Daly’s pamphlet flew in the face of the Hall-Dennis Report’s promotional campaign.  From the time of its release until June 1969, Co-Chair Lloyd Dennis embarked on a “road show” to promote the Hall-Dennis Report and its recommendations. His zealous, super-charged message capitalized upon the initial favourable reviews and buoyed the spirits of educational progressives across Ontario and in every other province and territory. Hired by the Department under contract, he delivered a folksy, entertaining talk and gave “285 speeches in 180 working days” over nine months promoting the Report.
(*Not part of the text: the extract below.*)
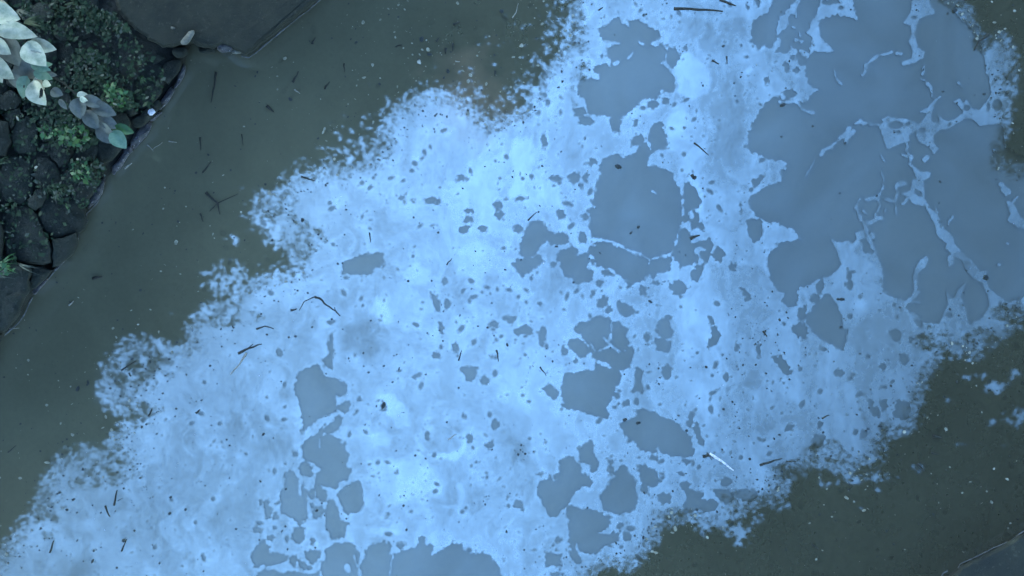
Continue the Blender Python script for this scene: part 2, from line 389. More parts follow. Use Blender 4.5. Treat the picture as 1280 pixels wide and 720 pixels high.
he('B2', (187,325,25,28),(148,260,10,12),(210,412,10,15),(172,675,14,22),(545,605,14,10),(45,485,12,24),(72,500,8,12),(70,540,6,9),(215,585,8,15),(40,445,8,14),(110,297,8,6),(345,190,10,12),(387,55,8,8),(477,85,9,15),(898,150,14,16),(800,198,9,14),(340,522,8,6),(55,575,10,7),(205,690,10,8),(640,192,8,12),(490,493,9,7),(943,422,8,8),(10,520,12,8),(15,440,6,12))
hp('B3', [(120,20),(140,0),(160,10),(172,40),(160,60),(140,45)],
 [(405,150),(440,130),(465,120),(455,100),(475,88),(510,95),(550,115),(580,128),(620,145),(640,180),(665,200),(668,225),(685,245),(680,265),(655,275),(600,275),(570,262),(560,270),(545,240),(530,258),(490,245),(460,220),(430,195),(410,170)],
 [(393,72),(435,60),(440,78),(415,85)], [(655,140),(665,105),(682,108),(678,145),(665,160)], [(683,165),(690,150),(705,170),(722,210),(718,230),(700,218),(690,190)],
 [(255,235),(295,217),(305,230),(305,260),(325,290),(320,325),(300,330),(285,300),(250,285)],
 [(180,285),(215,270),(250,290),(262,320),(295,345),(300,370),(290,385),(265,380),(240,400),(225,420),(200,460),(165,500),(140,495),(110,440),(97,400),(100,365),(150,345),(180,330)],
 [(362,290),(375,283),(383,300),(380,335),(362,345),(358,320)], [(325,430),(340,395),(380,350),(405,305),(425,300),(445,340),(465,370),(470,440),(455,470),(400,488),(345,470)],
 [(480,310),(500,300),(515,320),(535,320),(545,350),(540,390),(525,385),(510,380),(512,410),(495,415),(480,395),(490,370),(480,345)],
 [(205,465),(225,455),(250,465),(300,470),(370,495),(365,520),(350,545),(320,560),(400,555),(405,580),(380,600),(345,605),(320,640),(280,640),(250,620),(245,590),(235,600),(240,640),(270,665),(240,680),(222,650),(215,590),(210,520)],
 [(122,630),(185,635),(185,680),(125,685)], [(155,605),(175,625),(163,632)],
 [(632,375),(655,360),(668,378),(665,395),(690,410),(700,430),(720,430),(760,440),(770,470),(740,480),(690,480),(650,485),(640,460),(660,440),(655,415)],
 [(755,400),(810,390),(830,410),(820,440),(800,450),(775,435)], [(840,390),(870,395),(925,400),(915,430),(870,440),(845,420)],
 [(550,420),(570,408),(595,425),(590,445),(560,455)], [(5,465),(15,435),(35,435),(38,470)])
he('B3', (473,18,25,18),(390,42,11,12),(465,60,9,16),(658,290,20,9),(175,583,10,15),(407,532,9,12),(428,575,16,16),(705,418,12,14),(803,365,20,18),(100,342,12,8),(160,725,30,14),(560,345,8,12),(635,335,10,6),(530,275,14,8),(700,310,6,6))
hp('B4', [(165,215),(180,190),(215,195),(205,225),(185,235)], [(383,95),(410,95),(412,115),(392,118)], [(425,70),(440,65),(452,85),(440,100),(428,95)], [(60,175),(75,155),(90,155),(80,175)], [(470,90),(490,60),(525,70),(535,110),(510,130),(475,120)])
he('B4', (385,70,7,10),(192,150,8,12),(360,190,14,18),(350,40,12,8))
he('A2' , (803,640,9,14),(770,670,16,10),(430,700,10,8))

BIG = [(1066,0),(1090,-40),(1230,-60),(1240,-20),(1190,10),(1207,30),(1225,50),(1232,85),(1240,115),(1262,128),(1258,155),(1262,190),(1300,200),(1400,260),(1420,330),(1340,375),(1280,372),(1262,378),(1243,368),(1237,383),(1227,397),(1213,403),(1202,397),(1190,397),(1182,398),(1170,403),(1157,402),(1142,395),(1132,383),(1133,377),(1127,375),(1103,365),(1103,343),(1098,327),(1093,318),(1083,318),(1078,315),(1073,308),(1063,305),(1057,307),
 (1050,303),(1037,295),(1045,310),(1052,327),(1050,337),(1040,343),(1023,350),(1010,355),(1000,360),(996,367),(997,378),(993,385),(985,385),(978,377),(980,367),(970,357),(962,345),(960,335),(962,318),(972,304),(990,302),(1001,298),(990,288),(975,280),(960,278),(945,270),(938,262),(935,250),(950,238),(972,228),(978,228),(976,213),(987,210),(975,200),(960,198),(942,192),(934,185),(936,165),(942,150),(950,140),(958,126),(978,118),(985,124),(1003,128),(1023,113),(1012,107),(1005,90),(1010,75),(1018,65),(1043,64),(1035,55),(1027,47),(1023,37),(1027,25),(1043,18),(1070,24)]
FILM = [
 cv('A4', [(552,-40),(590,-40),(600,0),(625,50),(565,68),(553,100),(548,130),(558,180),(585,195),(580,215),(545,235),(505,243),(505,235),(540,222),(545,190),(530,155),(540,135),(538,95),(512,85),(535,50)]),
 cv('Z1', [(95,325),(125,300),(112,285),(145,268),(165,278),(240,283),(300,303),(325,318),(350,295),(385,250),(375,240),(340,238),(385,218),(405,190),(420,195),(408,230),(400,260),(402,290),(420,308),(445,308),(462,300),(450,262),(475,288),(505,300),(540,288),(590,255),(600,235),(575,205),(560,190),(540,178),(570,165),(600,200),(612,170),(635,205),(650,225),(690,235),(745,170),(770,120),(760,60),(740,-20),(720,-120),(800,-200),(900,-150),(960,-60),(980,60),(920,250),(880,320),(865,400),(850,450),(840,330),(820,308),(740,312),(700,320),(665,290),(640,275),(600,275),(550,310),(500,335),(450,345),(415,380),(410,430),(445,460),(420,485),(400,450),(330,415),(318,380),(325,345),(300,350),(270,385),(268,415),(215,425),(190,440),(140,458),(125,410)]),
 cv('Z1', [(290,560),(330,600),(395,605),(390,630),(350,650),(355,740),(355,800),(300,790),(262,745),(310,690),(320,640)]),
 cv('Z2', [(405,-20),(455,-10),(460,75),(490,125),(520,150),(545,195),(560,230),(600,260),(610,300),(640,335),(690,380),(740,440),(775,435),(760,470),(790,530),(830,560),(870,600),(930,640),(960,720),(640,720),(740,690),(790,610),(780,550),(750,490),(710,470),(680,440),(650,375),(610,360),(605,400),(585,410),(580,370),(600,345),(570,320),(580,300),(530,260),(520,210),(490,150),(465,100),(420,85),(380,60),(350,50),(395,35)]),
 cv('Z2', [(470,365),(480,375),(465,415),(430,440),(420,480),(425,530),(440,540),(400,580),(365,600),(355,595),(400,560),(415,530),(408,460),(420,420),(440,385)]),
 cv('Z2', [(575,545),(600,580),(620,570),(630,530),(665,500),(640,560),(660,610),(680,700),(540,700),(565,640),(585,600)]),
 cv('Z2', [(840,-5),(855,0),(880,40),(870,60),(850,35)]),
 cv('Z2', [(925,65),(905,100),(940,170),(975,190),(1000,240),(965,225),(930,215),(880,180),(895,150),(875,90),(895,95)]),
 cv('Z2', [(0,280),(25,325),(45,295),(80,285),(100,305),(125,280),(150,300),(150,345),(200,355),(215,340),(240,400),(250,430),(250,540),(300,575),(355,600),(378,640),(420,670),(420,720),(60,720),(50,640),(0,560),(-20,470),(20,455),(50,400),(30,340)]),
 cv('Z2', [(120,245),(155,235),(162,268),(130,280)])]
SUBH = [('Z1',205,360,18,11),('Z1',350,350,22,17),('Z1',290,385,20,18),('Z1',195,318,52,22),('Z1',615,215,22,19),('Z1',800,200,30,38),('Z1',745,205,10,30),('Z1',430,262,14,34),
 ('Z2',85,455,14,22),('Z2',88,505,16,26),('Z2',68,500,8,10),('Z2',140,565,8,14),('Z2',310,605,8,12),('Z2',325,665,8,12),('Z2',245,480,6,10),('Z2',585,655,18,12),('Z2',430,685,18,12),('Z2',840,600,9,14),('Z2',775,465,12,14),('Z2',545,210,6,12),('Z2',100,440,16,8),('Z2',90,660,14,14)]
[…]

With this active promotion, the glossy Report became a bestseller with 60,000 copies either sold or in print.  It was deemed required reading in all of Ontario’s teachers’ colleges and education faculties. One year after its release, The Toronto Daily Star reported that Committee members had given over 600 speeches reaching live audiences approaching 250,000 persons; in addition, some 100 conferences had been held and special committee were at work in almost every Ontario school system

 The periodic murmurs of misgiving began to turn into signs of protest, in spite of Lloyd Dennis’s strenuous missionary efforts. . Many Ontario teachers felt threatened by the call for a fundamental change in methods and even potential allies, such as Toronto’s George Martell of This Magazine is About Schools,found fault with the supposedly “liberalizing” education manifesto.  To Martell and more radical progressives, the emphasis on “individualized” learning was seen as corporatist idea threatening to undermine the “sense of community” in public schools

School trustees, departmental officials and even Education Minister William Davis became irritated by Dennis’s unrelenting attack upon the existing system as rigid and stultifying for students. After nine months, his contract was not extended, and he was told that there was no job for him in the Department. At age 44, he found refuge as a Director of Education in Leeds Grenville County Board, a frontier regional board with 50 scattered schools and only 1 psychologist serving 17,000 students.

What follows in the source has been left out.